A look at decentralised finance (DeFi)

Decentralised finance (DeFi) systems make financial products available on a public decentralised blockchain network. For Luno’s Marius Reitz, DeFi is one of the most compelling use cases for crypto. “It creates the ability to access financial services – like loans, savings, insurance and trading – without the need to work through an intermediary, such as a bank or broker. With over 1.7 billion unbanked and underbanked individuals across the world who struggle to borrow money legitimately, the idea of connecting borrowers and lenders directly and eliminating the need for credit checks makes sense.”

According to Olivier, regulation is essential if we wish to mitigate these drawbacks and achieve mass adoption. “The aim of regulation is to provide a level of economic stability and accountability, to mitigate tax evasion and to protect users against fraud.”

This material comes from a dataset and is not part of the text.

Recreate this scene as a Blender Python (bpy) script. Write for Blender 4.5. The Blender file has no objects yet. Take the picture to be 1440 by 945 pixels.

Determining what these regulations look like demands that representatives from more traditional financial institutions, like the South African Revenue Service (SARS), the Financial Sector Conduct Authority (FSCA) and the SARB, sit down with experts from the virtual assets space who understand all the ins and outs of this technology. These different parties need to discuss various use cases and determine what regulation is needed to ensure that all players are in check and that all users are kept safe.

People expect crypto to be faster, cheaper and more secure than the existing financial systems overnight, but this is an unrealistic expectation, says Reitz. Our existing financial system was built over many decades, with lots of trial and error. “While we believe that crypto can be all this and so much more, it’s still early days. We need to allow the crypto market to develop, evolve and mature.”